Formed in 2013 after the breakup of the band Kids These Days (culled from Whitney M. Young Magnet High School, its alumni include rapper Vic Mensa and Chance the Rapper collaborator Donnie Trumpet), Marrow is the latest vehicle for three of the group’s former members: bassist Lane Beckstrom and songwriting duo Liam Kazar and Macie Stewart. (Percussionist Matt Carroll joins them.) The indie-rock outfit makes its own play for the big leagues in September with its searing debut LP, The Gold Standard (Foxhall Records).
1. The Steadfast Bassist
Lane Beckstrom, 23 (Bucktown)
He first met Kazar in elementary school at Near North Montessori, and the pair have played together since then. “Liam asked if I wanted to be in another band. That’s how Marrow started.”
2. The Pop Visionary
Liam Kazar, 22 (Logan Square)
Marrow’s frontman attributes most of his heady lyrics to the end of a four-year relationship, but his bandmates inspired the melodies. “It took so much collaboration to get ‘The Gold Standard’ to a place we like,” he says of the title track. “We played it in five different keys. Now it’s my favorite.”

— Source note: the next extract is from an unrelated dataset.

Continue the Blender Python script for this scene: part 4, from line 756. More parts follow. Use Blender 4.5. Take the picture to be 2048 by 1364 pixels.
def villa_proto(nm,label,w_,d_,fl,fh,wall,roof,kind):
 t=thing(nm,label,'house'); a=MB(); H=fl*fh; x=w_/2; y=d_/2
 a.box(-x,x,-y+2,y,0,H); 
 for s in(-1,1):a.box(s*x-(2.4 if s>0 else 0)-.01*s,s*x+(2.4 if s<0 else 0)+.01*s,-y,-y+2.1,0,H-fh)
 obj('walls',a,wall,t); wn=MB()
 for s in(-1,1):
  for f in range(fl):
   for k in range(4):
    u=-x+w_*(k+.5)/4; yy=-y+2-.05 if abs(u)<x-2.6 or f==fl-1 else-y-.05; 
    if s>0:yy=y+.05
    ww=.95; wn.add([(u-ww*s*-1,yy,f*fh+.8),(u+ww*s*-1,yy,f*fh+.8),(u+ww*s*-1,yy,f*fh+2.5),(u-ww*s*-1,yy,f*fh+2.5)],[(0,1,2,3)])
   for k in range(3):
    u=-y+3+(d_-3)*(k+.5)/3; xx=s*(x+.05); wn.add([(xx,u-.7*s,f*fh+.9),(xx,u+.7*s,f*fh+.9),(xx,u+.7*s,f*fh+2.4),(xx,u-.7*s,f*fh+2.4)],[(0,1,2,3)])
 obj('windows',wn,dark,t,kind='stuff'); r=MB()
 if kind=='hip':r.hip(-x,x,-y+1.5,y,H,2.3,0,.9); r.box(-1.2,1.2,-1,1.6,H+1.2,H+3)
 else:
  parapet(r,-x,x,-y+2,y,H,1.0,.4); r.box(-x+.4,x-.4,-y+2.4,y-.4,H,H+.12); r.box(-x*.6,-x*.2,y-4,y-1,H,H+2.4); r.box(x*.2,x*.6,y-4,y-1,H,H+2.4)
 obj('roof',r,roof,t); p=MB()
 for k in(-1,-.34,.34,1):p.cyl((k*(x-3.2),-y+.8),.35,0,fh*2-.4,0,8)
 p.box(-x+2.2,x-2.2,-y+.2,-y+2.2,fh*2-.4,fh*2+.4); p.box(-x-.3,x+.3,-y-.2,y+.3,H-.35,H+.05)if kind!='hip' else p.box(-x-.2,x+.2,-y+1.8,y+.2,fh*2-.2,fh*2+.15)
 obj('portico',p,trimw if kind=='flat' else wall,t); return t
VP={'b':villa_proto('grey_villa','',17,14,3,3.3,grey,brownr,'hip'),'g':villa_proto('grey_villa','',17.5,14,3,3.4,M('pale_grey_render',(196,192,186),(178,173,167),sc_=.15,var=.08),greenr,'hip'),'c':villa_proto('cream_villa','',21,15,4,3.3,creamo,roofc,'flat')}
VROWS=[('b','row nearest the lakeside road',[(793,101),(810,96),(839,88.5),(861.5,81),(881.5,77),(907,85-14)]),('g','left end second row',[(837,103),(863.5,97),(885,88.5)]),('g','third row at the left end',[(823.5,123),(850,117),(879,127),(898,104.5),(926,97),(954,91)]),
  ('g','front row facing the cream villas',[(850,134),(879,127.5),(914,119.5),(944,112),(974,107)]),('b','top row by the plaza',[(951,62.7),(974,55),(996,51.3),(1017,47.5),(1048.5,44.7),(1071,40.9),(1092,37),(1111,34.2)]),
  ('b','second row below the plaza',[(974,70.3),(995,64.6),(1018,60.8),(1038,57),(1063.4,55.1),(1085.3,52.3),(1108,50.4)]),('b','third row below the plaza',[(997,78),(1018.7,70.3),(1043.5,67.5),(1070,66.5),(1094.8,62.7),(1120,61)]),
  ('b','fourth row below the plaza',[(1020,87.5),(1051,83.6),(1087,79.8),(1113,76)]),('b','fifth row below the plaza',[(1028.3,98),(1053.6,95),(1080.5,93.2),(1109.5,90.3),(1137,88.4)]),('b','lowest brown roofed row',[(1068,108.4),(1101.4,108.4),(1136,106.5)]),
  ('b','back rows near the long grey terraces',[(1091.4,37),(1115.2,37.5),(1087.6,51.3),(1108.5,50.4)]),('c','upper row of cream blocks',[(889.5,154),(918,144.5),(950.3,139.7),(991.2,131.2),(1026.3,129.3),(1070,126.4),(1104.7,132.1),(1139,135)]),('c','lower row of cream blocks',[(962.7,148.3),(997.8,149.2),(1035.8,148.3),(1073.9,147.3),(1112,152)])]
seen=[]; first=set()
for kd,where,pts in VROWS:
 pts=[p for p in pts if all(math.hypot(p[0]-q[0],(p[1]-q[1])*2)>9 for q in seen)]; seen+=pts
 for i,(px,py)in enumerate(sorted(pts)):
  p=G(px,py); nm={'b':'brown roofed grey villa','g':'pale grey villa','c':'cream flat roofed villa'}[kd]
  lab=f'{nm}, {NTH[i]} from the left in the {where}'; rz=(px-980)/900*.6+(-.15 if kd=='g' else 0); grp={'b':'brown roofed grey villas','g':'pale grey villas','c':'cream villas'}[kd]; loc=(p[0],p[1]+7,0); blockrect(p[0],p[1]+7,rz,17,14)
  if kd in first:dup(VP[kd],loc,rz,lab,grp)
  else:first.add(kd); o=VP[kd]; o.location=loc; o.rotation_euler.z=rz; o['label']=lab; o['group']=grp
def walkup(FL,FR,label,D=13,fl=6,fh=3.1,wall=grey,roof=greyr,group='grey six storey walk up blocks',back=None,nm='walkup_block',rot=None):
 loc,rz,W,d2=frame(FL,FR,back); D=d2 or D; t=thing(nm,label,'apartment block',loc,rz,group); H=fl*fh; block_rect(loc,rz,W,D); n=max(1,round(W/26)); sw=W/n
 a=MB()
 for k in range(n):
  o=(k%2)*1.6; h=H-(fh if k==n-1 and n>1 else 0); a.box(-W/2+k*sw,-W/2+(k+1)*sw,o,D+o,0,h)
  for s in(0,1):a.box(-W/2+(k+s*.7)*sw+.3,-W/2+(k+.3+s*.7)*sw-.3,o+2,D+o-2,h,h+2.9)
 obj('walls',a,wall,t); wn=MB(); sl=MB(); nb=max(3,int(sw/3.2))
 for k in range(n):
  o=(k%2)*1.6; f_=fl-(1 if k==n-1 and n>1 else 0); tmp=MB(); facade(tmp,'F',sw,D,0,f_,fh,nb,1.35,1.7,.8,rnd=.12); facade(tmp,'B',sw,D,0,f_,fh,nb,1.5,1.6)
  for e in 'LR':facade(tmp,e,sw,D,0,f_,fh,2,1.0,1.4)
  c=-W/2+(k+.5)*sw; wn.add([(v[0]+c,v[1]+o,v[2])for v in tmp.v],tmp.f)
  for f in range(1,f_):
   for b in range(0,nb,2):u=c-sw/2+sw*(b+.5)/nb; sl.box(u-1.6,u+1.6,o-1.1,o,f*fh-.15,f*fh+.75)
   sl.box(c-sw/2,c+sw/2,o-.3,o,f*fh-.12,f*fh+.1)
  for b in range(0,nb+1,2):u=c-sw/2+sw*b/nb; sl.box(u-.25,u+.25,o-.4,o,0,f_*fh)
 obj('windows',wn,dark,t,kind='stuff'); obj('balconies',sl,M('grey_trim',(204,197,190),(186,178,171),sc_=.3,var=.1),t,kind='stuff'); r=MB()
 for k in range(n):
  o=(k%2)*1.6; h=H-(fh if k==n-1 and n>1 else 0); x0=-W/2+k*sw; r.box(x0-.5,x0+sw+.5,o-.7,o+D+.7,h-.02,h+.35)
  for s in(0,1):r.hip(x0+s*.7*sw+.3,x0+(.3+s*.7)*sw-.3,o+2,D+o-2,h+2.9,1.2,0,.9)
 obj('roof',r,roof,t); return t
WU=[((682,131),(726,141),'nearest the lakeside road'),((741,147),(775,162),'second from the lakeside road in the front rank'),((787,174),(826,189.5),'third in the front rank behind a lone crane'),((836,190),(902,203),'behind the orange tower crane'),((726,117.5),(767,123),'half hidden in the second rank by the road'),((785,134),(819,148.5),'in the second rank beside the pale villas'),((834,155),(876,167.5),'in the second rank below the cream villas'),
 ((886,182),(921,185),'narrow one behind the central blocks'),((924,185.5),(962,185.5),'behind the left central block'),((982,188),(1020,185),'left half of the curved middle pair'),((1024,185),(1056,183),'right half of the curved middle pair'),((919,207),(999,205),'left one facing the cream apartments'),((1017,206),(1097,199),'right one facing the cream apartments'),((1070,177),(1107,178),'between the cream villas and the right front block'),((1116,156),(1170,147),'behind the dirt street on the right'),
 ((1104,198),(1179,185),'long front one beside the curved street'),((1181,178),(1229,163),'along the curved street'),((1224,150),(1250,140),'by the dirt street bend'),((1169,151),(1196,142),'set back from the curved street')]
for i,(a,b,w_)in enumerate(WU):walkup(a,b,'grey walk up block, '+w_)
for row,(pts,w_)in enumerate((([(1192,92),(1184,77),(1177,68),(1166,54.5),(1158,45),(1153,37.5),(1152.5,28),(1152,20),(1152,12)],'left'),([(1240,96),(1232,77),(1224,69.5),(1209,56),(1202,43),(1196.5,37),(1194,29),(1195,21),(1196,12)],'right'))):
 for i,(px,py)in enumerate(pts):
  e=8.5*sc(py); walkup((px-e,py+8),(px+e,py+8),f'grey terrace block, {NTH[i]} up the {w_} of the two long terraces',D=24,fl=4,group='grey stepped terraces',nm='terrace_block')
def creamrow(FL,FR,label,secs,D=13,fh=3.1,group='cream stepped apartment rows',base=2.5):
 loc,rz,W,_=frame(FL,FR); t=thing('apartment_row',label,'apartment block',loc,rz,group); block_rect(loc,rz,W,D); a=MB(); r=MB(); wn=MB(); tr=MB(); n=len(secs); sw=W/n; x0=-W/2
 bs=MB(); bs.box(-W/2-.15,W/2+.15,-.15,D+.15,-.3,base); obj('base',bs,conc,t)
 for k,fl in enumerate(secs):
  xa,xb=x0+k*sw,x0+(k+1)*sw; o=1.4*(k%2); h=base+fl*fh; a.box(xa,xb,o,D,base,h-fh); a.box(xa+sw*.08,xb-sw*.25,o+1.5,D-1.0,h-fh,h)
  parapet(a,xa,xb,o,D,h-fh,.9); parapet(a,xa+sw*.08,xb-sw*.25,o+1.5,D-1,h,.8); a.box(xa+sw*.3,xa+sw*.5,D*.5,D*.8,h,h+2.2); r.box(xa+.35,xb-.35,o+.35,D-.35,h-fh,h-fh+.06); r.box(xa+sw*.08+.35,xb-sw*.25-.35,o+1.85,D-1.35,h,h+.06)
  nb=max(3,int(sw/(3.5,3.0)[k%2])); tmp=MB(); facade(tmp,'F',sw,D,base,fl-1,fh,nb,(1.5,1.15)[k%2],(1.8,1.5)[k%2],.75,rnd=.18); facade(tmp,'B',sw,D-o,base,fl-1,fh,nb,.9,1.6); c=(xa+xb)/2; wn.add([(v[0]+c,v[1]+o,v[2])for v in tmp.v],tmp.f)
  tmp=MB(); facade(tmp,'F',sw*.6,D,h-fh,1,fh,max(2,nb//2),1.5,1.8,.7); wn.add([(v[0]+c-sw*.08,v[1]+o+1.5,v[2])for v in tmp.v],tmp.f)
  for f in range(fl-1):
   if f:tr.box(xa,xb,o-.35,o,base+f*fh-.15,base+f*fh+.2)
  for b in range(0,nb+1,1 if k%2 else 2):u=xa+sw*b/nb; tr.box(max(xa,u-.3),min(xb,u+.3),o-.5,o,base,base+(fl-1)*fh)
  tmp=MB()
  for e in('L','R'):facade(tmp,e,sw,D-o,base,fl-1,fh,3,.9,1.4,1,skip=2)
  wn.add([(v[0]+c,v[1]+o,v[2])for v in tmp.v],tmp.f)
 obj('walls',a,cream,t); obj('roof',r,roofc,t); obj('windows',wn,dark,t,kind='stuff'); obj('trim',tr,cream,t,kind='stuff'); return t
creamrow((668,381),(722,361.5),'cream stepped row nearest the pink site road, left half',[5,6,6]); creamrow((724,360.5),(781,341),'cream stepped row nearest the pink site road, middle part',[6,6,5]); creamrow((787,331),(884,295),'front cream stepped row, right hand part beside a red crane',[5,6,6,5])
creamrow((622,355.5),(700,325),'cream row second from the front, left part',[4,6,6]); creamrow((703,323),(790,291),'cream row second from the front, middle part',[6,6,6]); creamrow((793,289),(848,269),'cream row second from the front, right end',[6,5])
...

3. The Introspective Artiste
Macie Stewart, 22 (Roscoe Village)
“I’m drawn to darker sounds a lot of the time,” says Stewart, the Lennon to Kazar’s McCartney. Case in point: The keyboardist built “Cities,” the album’s bleakest track, around an image of war-ravaged buildings described in the book The Kite Runner.
4. The Jazz-Cut Drummer
Matt Carroll, 26 (Logan Square)
Carroll latched on to Marrow after graduating from the University of Miami, where he studied jazz drumming. “I’d been playing a lot of instrumental music. But I grew up [on] Joni Mitchell and Neil Young, and I wanted to play with some songwriters.”